◆ **What is required**
Everything from the first line down to the line containing "(1.0, 0.95, 0.88))" should be reproduced exactly; please include nothing else.

◆ **Information provided**
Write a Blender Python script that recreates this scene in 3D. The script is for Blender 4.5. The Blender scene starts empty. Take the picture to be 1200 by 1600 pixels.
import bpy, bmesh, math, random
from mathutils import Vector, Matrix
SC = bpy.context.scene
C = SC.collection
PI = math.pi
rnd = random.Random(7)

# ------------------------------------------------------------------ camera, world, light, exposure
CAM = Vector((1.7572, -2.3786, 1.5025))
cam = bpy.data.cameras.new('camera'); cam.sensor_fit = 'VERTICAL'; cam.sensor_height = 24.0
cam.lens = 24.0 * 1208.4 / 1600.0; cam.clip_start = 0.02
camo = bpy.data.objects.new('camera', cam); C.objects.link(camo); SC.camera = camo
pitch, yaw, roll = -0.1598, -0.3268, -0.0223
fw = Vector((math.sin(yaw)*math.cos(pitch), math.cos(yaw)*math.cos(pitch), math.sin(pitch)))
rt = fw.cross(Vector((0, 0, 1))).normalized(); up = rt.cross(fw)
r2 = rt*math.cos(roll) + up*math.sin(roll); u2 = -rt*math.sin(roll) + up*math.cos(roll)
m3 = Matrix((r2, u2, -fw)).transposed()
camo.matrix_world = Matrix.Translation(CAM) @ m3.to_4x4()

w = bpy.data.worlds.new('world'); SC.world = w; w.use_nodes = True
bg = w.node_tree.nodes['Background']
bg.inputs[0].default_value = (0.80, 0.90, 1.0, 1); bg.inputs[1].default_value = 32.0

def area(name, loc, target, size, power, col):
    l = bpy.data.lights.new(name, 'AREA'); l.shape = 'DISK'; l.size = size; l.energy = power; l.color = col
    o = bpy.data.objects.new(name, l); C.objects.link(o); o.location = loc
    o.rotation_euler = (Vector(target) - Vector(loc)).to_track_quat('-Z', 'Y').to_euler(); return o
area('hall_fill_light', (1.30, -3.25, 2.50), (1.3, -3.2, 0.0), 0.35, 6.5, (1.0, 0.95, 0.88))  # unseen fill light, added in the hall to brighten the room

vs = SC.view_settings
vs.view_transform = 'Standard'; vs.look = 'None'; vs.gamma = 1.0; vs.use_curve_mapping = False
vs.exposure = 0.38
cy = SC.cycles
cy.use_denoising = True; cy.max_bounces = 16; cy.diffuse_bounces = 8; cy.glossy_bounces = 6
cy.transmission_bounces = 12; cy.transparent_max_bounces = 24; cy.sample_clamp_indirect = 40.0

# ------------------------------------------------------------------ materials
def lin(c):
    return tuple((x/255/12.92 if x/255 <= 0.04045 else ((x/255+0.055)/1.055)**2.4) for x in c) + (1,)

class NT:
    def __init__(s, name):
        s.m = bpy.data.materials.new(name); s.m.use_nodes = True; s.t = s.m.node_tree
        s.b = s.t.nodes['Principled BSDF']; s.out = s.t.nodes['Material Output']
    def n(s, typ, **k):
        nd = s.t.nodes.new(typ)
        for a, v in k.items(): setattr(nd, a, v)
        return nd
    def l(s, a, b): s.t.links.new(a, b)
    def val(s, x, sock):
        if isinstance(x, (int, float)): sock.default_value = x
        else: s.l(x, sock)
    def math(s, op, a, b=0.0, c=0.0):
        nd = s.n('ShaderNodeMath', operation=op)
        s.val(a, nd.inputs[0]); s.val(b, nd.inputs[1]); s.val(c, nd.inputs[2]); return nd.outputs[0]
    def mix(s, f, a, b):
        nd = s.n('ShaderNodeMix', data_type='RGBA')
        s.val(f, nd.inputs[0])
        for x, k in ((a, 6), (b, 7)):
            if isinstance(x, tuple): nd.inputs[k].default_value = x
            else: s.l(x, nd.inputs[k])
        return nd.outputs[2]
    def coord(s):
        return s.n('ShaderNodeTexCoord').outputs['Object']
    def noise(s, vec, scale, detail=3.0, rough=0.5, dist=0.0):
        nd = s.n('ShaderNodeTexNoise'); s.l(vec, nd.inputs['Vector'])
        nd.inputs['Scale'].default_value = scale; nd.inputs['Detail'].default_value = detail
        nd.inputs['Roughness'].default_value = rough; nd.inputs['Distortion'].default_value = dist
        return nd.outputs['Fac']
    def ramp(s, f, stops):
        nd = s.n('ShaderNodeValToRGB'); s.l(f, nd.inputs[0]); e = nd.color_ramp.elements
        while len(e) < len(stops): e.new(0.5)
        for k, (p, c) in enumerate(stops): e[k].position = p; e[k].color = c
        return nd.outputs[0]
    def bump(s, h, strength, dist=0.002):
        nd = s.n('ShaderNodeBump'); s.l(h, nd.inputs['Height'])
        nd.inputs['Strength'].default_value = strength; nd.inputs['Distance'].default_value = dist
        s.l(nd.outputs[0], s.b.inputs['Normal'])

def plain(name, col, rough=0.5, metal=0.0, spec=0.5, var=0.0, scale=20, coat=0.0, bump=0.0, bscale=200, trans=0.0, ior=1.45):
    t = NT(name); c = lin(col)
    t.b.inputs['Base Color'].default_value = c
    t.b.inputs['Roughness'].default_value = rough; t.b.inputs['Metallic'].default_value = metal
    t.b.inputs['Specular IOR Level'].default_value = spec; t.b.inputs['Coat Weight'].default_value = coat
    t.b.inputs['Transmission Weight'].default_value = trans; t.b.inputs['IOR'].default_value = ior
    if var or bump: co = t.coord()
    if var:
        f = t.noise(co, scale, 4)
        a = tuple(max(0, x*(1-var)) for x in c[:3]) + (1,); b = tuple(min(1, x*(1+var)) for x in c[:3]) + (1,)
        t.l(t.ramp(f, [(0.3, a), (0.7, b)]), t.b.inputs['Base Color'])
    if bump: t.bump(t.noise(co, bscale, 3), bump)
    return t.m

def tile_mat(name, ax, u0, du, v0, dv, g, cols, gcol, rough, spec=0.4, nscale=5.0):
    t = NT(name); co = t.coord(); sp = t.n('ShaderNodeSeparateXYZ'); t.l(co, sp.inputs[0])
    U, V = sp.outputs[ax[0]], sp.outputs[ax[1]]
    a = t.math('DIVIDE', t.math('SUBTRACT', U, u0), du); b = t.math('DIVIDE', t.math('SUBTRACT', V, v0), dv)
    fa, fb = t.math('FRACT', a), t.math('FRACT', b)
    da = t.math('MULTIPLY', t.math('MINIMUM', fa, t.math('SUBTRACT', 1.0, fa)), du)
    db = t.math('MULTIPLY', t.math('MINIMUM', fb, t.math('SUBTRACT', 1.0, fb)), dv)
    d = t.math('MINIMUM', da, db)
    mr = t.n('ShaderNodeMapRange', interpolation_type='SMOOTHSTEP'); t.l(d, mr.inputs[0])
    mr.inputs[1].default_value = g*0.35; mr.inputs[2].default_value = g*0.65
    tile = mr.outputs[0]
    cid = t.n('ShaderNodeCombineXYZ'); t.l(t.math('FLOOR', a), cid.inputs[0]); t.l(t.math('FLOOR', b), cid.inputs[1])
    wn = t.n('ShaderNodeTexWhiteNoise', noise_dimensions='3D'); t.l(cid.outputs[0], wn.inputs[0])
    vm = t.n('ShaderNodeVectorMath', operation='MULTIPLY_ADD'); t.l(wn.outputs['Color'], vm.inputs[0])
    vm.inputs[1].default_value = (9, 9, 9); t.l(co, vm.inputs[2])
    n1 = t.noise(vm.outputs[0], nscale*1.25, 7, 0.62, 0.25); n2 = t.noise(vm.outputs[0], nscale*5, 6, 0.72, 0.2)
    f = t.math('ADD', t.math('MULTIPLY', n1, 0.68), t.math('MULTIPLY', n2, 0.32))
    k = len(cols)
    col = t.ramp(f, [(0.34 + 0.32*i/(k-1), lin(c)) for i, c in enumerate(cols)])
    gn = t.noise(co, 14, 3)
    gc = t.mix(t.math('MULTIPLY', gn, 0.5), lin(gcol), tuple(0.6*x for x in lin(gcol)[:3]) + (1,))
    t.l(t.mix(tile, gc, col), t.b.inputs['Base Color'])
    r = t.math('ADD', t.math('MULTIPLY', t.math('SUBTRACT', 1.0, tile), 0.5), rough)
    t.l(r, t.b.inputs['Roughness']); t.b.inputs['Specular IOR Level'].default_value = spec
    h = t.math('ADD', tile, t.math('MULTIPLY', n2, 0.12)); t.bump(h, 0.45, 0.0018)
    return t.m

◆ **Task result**
Write a Blender Python script that recreates this scene in 3D. The script is for Blender 4.5. The Blender scene starts empty. Take the picture to be 1200 by 1600 pixels.
import bpy, bmesh, math, random
from mathutils import Vector, Matrix
SC = bpy.context.scene
C = SC.collection
PI = math.pi
rnd = random.Random(7)

# ------------------------------------------------------------------ camera, world, light, exposure
CAM = Vector((1.7572, -2.3786, 1.5025))
cam = bpy.data.cameras.new('camera'); cam.sensor_fit = 'VERTICAL'; cam.sensor_height = 24.0
cam.lens = 24.0 * 1208.4 / 1600.0; cam.clip_start = 0.02
camo = bpy.data.objects.new('camera', cam); C.objects.link(camo); SC.camera = camo
pitch, yaw, roll = -0.1598, -0.3268, -0.0223
fw = Vector((math.sin(yaw)*math.cos(pitch), math.cos(yaw)*math.cos(pitch), math.sin(pitch)))
rt = fw.cross(Vector((0, 0, 1))).normalized(); up = rt.cross(fw)
r2 = rt*math.cos(roll) + up*math.sin(roll); u2 = -rt*math.sin(roll) + up*math.cos(roll)
m3 = Matrix((r2, u2, -fw)).transposed()
camo.matrix_world = Matrix.Translation(CAM) @ m3.to_4x4()

w = bpy.data.worlds.new('world'); SC.world = w; w.use_nodes = True
bg = w.node_tree.nodes['Background']
bg.inputs[0].default_value = (0.80, 0.90, 1.0, 1); bg.inputs[1].default_value = 32.0

def area(name, loc, target, size, power, col):
    l = bpy.data.lights.new(name, 'AREA'); l.shape = 'DISK'; l.size = size; l.energy = power; l.color = col
    o = bpy.data.objects.new(name, l); C.objects.link(o); o.location = loc
    o.rotation_euler = (Vector(target) - Vector(loc)).to_track_quat('-Z', 'Y').to_euler(); return o
area('hall_fill_light', (1.30, -3.25, 2.50), (1.3, -3.2, 0.0), 0.35, 6.5, (1.0, 0.95, 0.88))  # unseen fill light, added in the hall to brighten the room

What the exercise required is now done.